I'm getting this more clearly figured out. In the language of ambient control, we have: You-program, Mailer-program, World-program, Your utility, Mailer utility
"Mailer" here doesn't mean anything. Anyone could be a mailer.
It is simpler with one mailer but this can be extended to a multiple-mailer situation.
We write your utility as a function of your actions and the mailer's actions based on ambient control. This allows us to consider what would happen if you changed one action and left everything else constant. If you would have a lower utility, we define this to be a "sacrificial action".
A "policy" is a strategy in which one plays a sacrificial action in a certain class of situation.
A "workable policy" is a policy where playing it will induce the mailer to model you as an agent that plays that policy for a significant proportion of the times you play together, either for:
causal reasons - they see you play the policy and deduce you will probably continue to play it, or they see you not play it and deduce that you probably won't
acausal reasons - they accurately model you and predict that you will/won't use the policy.

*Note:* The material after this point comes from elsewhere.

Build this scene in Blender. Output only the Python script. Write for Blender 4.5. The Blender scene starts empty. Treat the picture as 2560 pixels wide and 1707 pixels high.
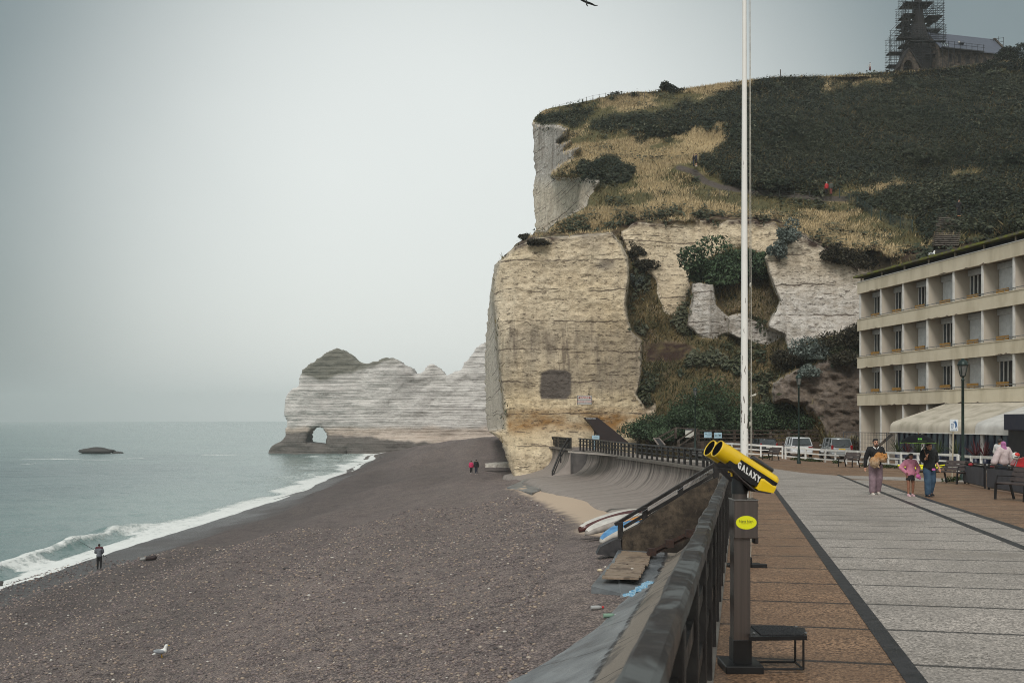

A "beneficial workable policy" is when this modeling will increase your utility.
Depending on the costs/benefits, a beneficial workable policy could be rational or irrational, determined using normal decision theory. The name people use for it is unrelated - people have given in to and stood up against blackmail, they have given in to and stood up against terrorism, they have helped those who helped them or not helped them.
Not responding to blackmail is a specific kind of policy that is frequently, when dealing with humans, workable. It deals with a conceptual category that humans create without fundamental decision-theoretic relevance.
We write your utility as a function of your actions and the mailer's actions based on ambient control. This allows us to consider what would happen if you changed one action and left everything else constant.
It doesn't (at least not by varying one argument of that function), because of explicit dependence bias (this time I'm certain of it). Your action can acausally control the other agent's action, so if you only resolve uncertainty about the parameter of utility function that corresponds to your action, you are being logically rude by not taking into ...
Keep in mind: Controlling Constant Programs, Notion of Preference in Ambient Control.
There is a reasonable game-theoretic heuristic, "don't respond to blackmail" or "don't negotiate with terrorists". But what is actually meant by the word "blackmail" here? Does it have a place as a fundamental decision-theoretic concept, or is it merely an affective category, a class of situations activating a certain psychological adaptation that expresses disapproval of certain decisions and on the net protects (benefits) you, like those adaptation that respond to "being rude" or "offense"?
We, as humans, have a concept of "default", "do nothing strategy". The other plans can be compared to the moral value of the default. Doing harm would be something worse than the default, doing good something better than the default.
Blackmail is then a situation where by decision of another agent ("blackmailer"), you are presented with two options, both of which are harmful to you (worse than the default), and one of which is better for the blackmailer. The alternative (if the blackmailer decides not to blackmail) is the default.
Compare this with the same scenario, but with the "default" action of the other agent being worse for you than the given options. This would be called normal bargaining, as in trade, where both parties benefit from exchange of goods, but to a different extent depending on which cost is set.
Why is the "default" special here? If bargaining or blackmail did happen, we know that "default" is impossible. How can we tell two situations apart then, from their payoffs (or models of uncertainty about the outcomes) alone? It's necessary to tell these situations apart to manage not responding to threats, but at the same time cooperating in trade (instead of making things as bad as you can for the trade partner, no matter what it costs you). Otherwise, abstaining from doing harm looks exactly like doing good. A charitable gift of not blowing up your car and so on.
My hypothesis is that "blackmail" is what the suggestion of your mind to not cooperate feels like from the inside, the answer to a difficult problem computed by cognitive algorithms you don't understand, and not a simple property of the decision problem itself. By saying "don't respond to blackmail", you are pushing most of the hard work into intuitive categorization of decision problems into "blackmail" and "trade", with only correct interpretation of the results of that categorization left as an explicit exercise.
(A possible direction for formalizing these concepts involves introducing some kind of notion of resources, maybe amount of control, and instrumental vs. terminal spending, so that the "default" corresponds to less instrumental spending of controlled resources, but I don't see it clearly.)
(Let's keep on topic and not refer to powerful AIs or FAI in this thread, only discuss the concept of blackmail in itself, in decision-theoretic context.)